Interestingly, some of Monahan’s works in the exhibition are dated 1994/2005—alluding to the fact that his sculptures are often born from the ashes of prior works, through a process of salvaging and re-incorporating “studio rubble.” Indeed, Monahan sites an apt passage from Walter Benjamin’s musings as inspiration: “To ‘tidy up’ would be to demolish an edifice full of prickly chestnuts that are spiky clubs, tin foil that is hoarded silver, bricks that are coffins, cacti that are totem poles, and copper pennies that are shields.” From the detritus of his unkempt workspace, Monahan forges what he refers to as “recovered jewels of wasted hours.” This modus operandi strikes me as being at once both playful and esoteric in nature. His practice calls to mind the endeavors of medieval alchemists, transmuting common metals into gold—or in this case, waste into artworks.

Yet, much as Monahan mines his own oeuvre to reassemble new meanings from pre-existent ones, so Monahan explores the annals of history, philosophical texts and song lyrics to inform and enrich his practice. Monahan’s ideological sampling evokes both genuine and fictive mythologies and chronicles, ancient and contemporary. His titles range anywhere from “Pound of Flesh,” derived from the ruthless Shakespearian protagonist, Shylock, to “Said the Joker to the Thief,” a reference to Bob Dylan’s song “All Along the Watchtower.” Monahan filters these histories, along with his own, effectively collapsing time and place, as if to mediate the discordant nature of our post-modern reality.
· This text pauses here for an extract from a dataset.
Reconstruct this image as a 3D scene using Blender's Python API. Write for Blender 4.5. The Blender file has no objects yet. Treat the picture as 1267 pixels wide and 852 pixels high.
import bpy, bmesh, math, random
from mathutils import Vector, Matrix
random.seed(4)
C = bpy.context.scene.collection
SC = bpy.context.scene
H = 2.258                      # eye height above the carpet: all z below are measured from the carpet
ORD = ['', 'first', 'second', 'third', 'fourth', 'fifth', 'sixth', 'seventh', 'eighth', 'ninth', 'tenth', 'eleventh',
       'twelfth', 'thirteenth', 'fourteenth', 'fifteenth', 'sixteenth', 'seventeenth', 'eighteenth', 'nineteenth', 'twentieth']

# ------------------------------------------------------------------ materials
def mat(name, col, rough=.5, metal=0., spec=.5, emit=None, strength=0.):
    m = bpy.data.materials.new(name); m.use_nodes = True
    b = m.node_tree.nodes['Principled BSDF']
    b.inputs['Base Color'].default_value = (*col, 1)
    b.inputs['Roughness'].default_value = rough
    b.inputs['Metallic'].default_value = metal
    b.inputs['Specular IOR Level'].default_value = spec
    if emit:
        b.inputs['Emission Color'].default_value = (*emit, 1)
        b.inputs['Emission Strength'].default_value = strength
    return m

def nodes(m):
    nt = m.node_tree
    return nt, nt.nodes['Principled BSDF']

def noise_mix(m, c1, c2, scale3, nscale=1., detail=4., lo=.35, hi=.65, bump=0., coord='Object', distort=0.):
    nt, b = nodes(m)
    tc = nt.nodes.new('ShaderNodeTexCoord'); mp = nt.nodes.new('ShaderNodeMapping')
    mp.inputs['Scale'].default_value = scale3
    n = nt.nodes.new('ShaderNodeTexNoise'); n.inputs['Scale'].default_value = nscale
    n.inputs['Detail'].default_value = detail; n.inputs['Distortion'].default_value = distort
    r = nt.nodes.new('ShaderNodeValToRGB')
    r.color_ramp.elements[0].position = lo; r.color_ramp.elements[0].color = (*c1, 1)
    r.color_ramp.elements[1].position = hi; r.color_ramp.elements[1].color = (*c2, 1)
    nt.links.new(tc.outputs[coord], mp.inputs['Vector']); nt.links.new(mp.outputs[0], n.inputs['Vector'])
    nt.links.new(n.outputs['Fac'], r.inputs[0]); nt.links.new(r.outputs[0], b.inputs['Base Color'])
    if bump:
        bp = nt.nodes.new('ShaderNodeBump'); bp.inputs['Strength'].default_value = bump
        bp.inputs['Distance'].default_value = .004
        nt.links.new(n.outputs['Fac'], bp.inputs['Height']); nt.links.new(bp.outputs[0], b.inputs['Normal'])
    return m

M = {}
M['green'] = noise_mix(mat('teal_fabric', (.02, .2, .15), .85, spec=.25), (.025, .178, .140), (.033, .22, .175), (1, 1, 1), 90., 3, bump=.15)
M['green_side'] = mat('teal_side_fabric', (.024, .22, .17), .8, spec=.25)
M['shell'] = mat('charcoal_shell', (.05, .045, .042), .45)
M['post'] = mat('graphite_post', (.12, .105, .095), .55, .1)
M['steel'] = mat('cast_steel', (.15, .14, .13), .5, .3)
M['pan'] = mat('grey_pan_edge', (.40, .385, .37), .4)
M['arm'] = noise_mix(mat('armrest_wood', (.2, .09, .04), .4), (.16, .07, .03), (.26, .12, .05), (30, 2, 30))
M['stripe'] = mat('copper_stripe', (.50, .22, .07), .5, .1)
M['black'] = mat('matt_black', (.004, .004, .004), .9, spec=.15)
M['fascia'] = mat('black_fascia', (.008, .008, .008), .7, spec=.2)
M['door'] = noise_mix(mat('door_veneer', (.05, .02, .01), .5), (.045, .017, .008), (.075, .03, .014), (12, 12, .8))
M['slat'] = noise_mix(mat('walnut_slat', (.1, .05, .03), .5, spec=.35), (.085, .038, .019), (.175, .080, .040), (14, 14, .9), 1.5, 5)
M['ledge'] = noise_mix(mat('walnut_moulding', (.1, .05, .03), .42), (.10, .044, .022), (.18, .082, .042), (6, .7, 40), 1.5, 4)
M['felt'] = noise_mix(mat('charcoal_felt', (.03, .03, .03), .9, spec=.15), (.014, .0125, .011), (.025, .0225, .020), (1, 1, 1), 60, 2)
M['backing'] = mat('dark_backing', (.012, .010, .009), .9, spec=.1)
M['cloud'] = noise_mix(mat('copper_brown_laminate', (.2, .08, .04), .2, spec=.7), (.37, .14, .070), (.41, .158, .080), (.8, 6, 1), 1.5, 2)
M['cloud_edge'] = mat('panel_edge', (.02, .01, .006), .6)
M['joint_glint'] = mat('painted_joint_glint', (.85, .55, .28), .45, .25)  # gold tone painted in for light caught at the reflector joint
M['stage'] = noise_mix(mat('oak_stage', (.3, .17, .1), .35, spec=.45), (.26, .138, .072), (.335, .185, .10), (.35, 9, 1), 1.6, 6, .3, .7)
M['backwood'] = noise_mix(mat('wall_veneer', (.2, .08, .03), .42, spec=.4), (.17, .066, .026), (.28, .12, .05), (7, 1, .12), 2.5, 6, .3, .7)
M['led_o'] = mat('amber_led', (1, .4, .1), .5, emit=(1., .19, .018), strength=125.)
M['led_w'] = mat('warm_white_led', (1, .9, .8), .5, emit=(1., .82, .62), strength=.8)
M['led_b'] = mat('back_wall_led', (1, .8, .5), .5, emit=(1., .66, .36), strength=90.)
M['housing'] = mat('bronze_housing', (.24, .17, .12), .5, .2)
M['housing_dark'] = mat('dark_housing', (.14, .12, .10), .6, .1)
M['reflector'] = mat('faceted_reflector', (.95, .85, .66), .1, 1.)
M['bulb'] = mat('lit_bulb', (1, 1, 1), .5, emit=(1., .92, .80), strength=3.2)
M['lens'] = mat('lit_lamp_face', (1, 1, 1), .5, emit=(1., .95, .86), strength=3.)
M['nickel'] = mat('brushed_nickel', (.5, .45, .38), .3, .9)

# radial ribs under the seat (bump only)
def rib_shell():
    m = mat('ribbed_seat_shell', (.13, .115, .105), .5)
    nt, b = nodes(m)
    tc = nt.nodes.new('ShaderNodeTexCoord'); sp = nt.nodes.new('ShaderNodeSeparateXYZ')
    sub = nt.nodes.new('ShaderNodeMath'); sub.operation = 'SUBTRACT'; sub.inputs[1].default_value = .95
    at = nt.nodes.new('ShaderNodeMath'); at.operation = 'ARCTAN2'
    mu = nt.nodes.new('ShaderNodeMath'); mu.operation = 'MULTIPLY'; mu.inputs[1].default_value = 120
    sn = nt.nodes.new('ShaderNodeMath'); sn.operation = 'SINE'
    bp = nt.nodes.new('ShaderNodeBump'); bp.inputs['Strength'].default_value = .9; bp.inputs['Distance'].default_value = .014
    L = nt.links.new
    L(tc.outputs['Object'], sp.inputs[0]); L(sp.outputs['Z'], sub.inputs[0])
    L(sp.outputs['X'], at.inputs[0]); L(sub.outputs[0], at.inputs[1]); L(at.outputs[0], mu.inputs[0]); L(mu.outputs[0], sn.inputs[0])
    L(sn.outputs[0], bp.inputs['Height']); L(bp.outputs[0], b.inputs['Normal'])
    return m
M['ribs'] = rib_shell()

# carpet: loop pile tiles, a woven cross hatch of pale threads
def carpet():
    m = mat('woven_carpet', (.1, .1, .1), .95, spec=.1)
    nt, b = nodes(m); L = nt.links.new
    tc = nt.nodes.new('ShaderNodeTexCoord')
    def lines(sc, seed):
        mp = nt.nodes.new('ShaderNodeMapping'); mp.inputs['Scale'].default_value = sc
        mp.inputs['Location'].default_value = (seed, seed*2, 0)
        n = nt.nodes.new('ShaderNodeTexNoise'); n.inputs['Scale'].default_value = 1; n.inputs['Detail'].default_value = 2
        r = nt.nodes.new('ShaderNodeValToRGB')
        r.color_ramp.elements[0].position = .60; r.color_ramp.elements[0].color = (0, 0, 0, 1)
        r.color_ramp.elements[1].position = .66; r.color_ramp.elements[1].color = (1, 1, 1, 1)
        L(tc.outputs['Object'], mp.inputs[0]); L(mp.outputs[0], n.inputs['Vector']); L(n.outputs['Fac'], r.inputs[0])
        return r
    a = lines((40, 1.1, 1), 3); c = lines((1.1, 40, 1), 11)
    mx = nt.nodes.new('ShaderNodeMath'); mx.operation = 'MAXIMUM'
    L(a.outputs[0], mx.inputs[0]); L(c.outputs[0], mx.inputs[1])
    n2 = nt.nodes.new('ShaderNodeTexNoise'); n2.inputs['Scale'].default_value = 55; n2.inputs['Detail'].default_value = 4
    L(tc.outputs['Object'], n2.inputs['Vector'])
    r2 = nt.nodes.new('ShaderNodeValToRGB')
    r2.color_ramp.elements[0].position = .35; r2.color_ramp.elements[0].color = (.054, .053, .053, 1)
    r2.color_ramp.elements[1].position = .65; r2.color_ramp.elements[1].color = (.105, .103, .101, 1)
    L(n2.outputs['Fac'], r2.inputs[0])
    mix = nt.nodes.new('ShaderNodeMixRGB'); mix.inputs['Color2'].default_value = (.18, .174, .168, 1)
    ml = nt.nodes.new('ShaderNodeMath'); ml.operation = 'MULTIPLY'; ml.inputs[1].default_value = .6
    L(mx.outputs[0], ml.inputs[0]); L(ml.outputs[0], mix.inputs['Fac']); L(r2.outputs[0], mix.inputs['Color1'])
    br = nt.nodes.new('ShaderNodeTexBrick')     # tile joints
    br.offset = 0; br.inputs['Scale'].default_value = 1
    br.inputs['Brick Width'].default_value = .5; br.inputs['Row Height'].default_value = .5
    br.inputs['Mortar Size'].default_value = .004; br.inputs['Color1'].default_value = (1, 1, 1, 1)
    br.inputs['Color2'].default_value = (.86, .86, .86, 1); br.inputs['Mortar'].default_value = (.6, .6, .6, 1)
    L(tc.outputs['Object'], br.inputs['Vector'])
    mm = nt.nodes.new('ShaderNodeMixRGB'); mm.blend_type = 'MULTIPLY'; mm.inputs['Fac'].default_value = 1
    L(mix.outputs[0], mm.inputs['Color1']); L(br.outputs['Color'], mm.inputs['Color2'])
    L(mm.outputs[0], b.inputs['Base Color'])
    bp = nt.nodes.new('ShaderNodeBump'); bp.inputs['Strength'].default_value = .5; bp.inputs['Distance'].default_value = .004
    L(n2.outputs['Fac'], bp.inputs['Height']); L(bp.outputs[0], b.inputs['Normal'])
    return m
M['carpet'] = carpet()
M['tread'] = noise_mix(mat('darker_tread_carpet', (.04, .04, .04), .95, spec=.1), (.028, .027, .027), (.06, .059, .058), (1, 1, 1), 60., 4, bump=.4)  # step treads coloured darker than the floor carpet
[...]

Like Frank Zappa’s “xenochrony,” in which guitar solos were extracted and used in new songs, or the recent development of the “mash-up,” in which disparate songs are spliced to create novel ones—Monahan’s artistic sampling and reconstitution of metaphors seems particularly apt for our time.

Though quite visceral, heroic and often times monumental in scale and sentiment, Monahan’s works can perhaps best be described as “anti-monuments.” Rather than creating fixed images to withstand the physical ravages of time or to retain some sort of timeless collective memory, Monahan’s works do not, in their materiality, claim to be eternally true, nor do they desire permanence. Instead, Monahan formalizes their precise impermanence, calling attention to their own fleeting visages by routinely remaking and remodeling their image– effectively challenging traditional notions of linearity and concrete history.